Resulta sorprendente la manera que tiene la vida de llevarte de la mano a veces, y sentarte en la butaca más privilegiada para contemplar ciertas escenas de esperanza. Descubres que hay aprendizajes que sólo podrían haber sido adquiridos en calidad de testigo preferente.

No quisiera poner el foco en la tragedia, tan solo mencionar que unos padres han perdido de manera inesperada y repentina a uno de sus hijos, de apenas 13 años. Aunque pareciera que a esa edad no se ha empezado aún a vivir, tan solo ser alumno de un colegio, miembro de un equipo, una cofradía y por supuesto una familia, hace que sea una multitud la que quiera despedirle de una manera especial.

Mi butaca preferente es una silla del coro que acompaña la celebración. Desde ahí se ve una iglesia rebosada como no sé si he visto antes alguna vez; están todos, uno a uno podría ir contando algo de la vida de quien ya no está, precisamente la única persona que falta.

Intento recordar si yo he llegado a conocer a este niño, por quien hoy todas estas personas se juntan, pero llega un momento en que descubro que no ha hecho falta conocerle, que es incluso una mejor circunstancia para observar el cuadro.

Como cuando te enamoras de alguien, que preparas para ti un ideal de esa persona, que después vas completando y corrigiendo según vas teniendo un conocimiento más profundo. Ojalá nos alimentáramos más de lo que pudiera pensar quien se enamora de nosotros, y nos pudiéramos ver con esos ojos, quizá velados por el ideal, o quizá más completos de lo que nunca nos verán. Quizá Dios nos mire así.

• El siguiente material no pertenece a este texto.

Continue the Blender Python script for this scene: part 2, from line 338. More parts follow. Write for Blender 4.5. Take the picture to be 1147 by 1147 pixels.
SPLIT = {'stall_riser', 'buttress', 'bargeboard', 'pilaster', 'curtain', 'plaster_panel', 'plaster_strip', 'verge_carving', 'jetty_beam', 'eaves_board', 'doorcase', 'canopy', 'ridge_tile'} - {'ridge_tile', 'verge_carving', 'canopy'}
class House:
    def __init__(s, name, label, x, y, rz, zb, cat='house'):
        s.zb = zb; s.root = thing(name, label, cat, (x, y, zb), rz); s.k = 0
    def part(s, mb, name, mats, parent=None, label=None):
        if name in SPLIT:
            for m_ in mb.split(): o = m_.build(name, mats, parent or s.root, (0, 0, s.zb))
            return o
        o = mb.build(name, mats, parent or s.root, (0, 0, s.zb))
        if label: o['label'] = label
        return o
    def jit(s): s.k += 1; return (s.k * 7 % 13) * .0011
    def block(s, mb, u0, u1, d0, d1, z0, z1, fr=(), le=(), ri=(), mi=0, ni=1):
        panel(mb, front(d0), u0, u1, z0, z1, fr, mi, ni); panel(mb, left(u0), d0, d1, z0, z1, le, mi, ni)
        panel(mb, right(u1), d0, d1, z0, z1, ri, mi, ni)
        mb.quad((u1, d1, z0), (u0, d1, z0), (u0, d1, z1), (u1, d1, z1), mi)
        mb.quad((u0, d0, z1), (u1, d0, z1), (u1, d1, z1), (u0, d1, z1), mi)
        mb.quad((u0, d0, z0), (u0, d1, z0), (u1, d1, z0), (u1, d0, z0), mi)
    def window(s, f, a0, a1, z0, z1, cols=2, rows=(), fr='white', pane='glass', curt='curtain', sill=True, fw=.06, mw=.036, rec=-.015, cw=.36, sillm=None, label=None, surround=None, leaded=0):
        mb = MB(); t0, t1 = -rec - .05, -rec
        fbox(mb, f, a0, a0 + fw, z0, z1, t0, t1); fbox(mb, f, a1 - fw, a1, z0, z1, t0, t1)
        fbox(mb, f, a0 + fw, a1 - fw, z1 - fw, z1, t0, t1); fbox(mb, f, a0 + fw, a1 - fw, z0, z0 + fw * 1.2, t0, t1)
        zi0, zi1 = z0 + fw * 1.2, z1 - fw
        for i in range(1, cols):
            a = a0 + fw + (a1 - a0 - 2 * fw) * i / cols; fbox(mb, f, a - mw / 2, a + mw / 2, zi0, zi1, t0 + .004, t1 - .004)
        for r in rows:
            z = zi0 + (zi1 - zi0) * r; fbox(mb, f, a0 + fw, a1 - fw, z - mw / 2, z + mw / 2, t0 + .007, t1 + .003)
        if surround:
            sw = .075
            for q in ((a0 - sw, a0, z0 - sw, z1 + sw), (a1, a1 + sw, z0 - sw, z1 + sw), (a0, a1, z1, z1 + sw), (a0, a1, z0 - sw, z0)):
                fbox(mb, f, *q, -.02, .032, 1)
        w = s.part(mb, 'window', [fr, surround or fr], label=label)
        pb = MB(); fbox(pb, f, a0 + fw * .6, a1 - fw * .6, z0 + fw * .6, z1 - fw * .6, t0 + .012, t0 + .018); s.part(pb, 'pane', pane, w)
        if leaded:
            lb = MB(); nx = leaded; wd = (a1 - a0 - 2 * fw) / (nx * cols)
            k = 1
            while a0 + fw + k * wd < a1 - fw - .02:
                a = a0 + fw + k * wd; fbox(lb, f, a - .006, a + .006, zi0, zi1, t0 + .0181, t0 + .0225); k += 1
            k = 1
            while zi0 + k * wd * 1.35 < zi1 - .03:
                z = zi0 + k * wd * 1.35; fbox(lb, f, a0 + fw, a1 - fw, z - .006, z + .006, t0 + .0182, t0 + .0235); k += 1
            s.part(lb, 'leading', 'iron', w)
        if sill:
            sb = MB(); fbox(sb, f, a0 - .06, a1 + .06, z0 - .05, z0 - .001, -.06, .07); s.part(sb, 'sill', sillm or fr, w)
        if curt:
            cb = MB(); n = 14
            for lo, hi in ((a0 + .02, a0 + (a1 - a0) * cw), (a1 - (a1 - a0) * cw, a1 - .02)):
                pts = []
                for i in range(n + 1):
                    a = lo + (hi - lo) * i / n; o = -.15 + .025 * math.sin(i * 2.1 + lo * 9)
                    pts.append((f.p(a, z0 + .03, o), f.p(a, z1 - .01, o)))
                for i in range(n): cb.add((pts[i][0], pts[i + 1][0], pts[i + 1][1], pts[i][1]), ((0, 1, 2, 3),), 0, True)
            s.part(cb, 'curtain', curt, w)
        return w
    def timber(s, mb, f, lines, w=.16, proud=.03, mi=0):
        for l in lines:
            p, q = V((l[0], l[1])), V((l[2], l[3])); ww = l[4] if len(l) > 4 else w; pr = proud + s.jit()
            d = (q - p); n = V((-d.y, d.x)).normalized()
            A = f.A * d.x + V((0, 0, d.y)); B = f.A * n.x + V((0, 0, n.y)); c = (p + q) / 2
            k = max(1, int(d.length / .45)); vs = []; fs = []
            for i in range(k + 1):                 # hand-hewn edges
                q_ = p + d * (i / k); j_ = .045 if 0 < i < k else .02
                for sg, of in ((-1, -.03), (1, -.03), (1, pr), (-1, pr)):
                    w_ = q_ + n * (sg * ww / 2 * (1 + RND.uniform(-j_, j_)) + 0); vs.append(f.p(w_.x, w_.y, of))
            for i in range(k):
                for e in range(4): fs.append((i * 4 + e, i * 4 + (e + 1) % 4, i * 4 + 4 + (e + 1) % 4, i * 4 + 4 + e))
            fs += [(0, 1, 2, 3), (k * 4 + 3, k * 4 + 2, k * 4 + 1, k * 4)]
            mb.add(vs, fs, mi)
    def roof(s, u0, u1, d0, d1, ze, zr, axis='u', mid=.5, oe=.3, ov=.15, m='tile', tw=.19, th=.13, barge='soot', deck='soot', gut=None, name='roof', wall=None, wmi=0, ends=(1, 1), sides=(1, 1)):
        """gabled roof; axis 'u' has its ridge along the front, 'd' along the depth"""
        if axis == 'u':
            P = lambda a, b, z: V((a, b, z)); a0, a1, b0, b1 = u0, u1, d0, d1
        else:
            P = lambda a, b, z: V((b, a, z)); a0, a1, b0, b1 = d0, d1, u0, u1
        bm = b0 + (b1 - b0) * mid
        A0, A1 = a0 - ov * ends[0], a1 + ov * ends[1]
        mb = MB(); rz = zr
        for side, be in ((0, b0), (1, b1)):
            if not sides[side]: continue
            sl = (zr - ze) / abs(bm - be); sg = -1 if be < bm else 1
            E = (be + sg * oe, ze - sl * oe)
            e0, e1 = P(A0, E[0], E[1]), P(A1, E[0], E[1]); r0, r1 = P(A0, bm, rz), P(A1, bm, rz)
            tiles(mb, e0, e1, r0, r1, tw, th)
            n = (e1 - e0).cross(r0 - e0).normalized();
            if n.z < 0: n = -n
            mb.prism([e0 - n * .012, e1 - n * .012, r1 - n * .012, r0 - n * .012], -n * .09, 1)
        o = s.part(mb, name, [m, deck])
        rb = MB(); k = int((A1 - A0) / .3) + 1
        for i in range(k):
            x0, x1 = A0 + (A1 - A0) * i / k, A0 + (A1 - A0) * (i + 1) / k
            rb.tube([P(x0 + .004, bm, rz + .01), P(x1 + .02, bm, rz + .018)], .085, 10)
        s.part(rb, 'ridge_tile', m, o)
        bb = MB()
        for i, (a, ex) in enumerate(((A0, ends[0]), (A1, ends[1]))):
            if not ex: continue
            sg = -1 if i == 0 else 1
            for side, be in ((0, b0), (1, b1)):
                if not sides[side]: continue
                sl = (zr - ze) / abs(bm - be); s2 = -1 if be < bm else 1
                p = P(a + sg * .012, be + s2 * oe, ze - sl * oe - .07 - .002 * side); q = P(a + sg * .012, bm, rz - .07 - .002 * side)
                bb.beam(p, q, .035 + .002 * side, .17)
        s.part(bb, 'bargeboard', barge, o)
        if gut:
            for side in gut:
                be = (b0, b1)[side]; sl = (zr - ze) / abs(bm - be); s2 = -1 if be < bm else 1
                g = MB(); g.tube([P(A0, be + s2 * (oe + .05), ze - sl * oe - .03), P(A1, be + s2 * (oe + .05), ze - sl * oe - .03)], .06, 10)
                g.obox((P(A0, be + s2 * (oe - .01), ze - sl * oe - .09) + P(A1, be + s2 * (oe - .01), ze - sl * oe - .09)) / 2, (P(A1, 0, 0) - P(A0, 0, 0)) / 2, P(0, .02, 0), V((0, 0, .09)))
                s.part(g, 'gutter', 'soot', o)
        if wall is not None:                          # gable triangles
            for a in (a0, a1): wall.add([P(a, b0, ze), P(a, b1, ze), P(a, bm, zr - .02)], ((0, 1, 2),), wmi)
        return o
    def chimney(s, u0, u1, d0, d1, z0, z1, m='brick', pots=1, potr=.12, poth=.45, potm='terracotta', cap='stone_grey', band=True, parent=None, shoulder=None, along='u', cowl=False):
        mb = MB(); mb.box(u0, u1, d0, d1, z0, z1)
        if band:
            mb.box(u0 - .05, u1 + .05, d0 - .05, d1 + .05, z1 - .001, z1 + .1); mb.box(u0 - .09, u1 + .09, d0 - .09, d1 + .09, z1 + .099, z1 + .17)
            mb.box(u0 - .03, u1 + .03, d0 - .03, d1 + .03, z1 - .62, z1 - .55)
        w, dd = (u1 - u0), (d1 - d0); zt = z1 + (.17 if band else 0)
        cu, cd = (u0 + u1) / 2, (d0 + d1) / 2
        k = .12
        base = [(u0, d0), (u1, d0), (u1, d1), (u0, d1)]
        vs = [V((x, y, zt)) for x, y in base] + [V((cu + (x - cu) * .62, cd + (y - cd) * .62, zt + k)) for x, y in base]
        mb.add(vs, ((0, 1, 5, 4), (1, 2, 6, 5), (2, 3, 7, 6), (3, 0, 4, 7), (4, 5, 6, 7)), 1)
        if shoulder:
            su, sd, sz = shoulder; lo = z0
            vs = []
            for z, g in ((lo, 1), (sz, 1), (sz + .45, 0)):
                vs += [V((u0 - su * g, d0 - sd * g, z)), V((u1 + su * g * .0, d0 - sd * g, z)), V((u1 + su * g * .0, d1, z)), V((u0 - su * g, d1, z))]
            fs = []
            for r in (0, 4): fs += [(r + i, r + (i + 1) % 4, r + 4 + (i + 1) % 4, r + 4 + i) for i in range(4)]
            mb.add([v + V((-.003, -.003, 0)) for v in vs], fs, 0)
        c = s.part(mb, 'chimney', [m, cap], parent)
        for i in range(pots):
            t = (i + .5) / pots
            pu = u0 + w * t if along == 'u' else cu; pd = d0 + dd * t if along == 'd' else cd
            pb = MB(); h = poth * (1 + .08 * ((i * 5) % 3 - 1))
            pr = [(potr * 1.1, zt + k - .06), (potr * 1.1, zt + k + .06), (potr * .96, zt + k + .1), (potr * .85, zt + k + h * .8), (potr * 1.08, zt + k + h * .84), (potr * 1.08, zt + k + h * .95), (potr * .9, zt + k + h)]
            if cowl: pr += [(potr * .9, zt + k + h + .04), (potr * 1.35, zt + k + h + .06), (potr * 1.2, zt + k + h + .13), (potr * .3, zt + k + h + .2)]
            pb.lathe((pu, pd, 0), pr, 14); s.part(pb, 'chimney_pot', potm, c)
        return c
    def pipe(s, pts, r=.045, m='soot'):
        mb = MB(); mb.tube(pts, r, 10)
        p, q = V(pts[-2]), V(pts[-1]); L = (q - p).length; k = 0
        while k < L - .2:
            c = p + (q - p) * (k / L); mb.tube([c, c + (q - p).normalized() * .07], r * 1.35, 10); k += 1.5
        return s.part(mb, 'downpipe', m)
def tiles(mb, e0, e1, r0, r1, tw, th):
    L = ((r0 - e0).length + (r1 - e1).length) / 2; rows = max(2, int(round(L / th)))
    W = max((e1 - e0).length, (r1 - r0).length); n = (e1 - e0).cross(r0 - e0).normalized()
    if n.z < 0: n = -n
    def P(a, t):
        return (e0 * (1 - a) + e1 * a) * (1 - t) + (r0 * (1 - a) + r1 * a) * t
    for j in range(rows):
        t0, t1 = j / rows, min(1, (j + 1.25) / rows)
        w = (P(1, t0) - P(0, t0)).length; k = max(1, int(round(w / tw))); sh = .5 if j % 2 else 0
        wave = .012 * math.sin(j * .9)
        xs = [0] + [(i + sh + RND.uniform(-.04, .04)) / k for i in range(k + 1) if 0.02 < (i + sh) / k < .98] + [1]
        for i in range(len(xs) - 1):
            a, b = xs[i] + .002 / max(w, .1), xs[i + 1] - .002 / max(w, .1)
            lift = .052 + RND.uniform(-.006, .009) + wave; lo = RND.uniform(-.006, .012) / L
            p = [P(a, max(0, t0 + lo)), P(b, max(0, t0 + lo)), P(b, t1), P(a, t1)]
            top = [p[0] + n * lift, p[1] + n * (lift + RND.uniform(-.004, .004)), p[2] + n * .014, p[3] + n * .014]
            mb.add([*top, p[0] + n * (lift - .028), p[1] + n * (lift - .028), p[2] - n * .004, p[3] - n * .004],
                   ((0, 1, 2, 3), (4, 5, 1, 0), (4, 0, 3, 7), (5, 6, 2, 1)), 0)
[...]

Muy cercano a esa manera de mirar es como contemplo la escena: el deseo de la madre de que las canciones hablen de vida, de resurrección; la contagiosa pasión que desprende cada miembro del coro al cantarlas; la delicadeza de las palabras de la homilía, una obra de arte en homenaje a una persona, una familia, una comunidad; aunque entre lágrimas, las miradas de verdadera esperanza al escuchar anécdotas concretas; las palabras de emocionada inocencia de amigas suyas; la reivindicación de la unidad de la familia por parte de uno de sus primos… todo habla de la vida quizá de un modo más puro. Que la canción de nuestra vida se cante de esta manera.

El culmen del acto llega al final. La madre, que ha perdido a su hijo, en medio de la multitud, se levanta de su asiento y sube al ambón. Solo ese gesto riega de esperanza a todos los presentes. La fuerza de sus palabras radica en su sencillez: agradecer a todos por venir. Y sonriendo vuelve a su asiento.

Otros gestos no serán tan potentes como estos, pero ojalá seamos capaces de mirar tan de cerca al amor más puro, que está presente en más lugares de los que pudiera parecer a simple vista.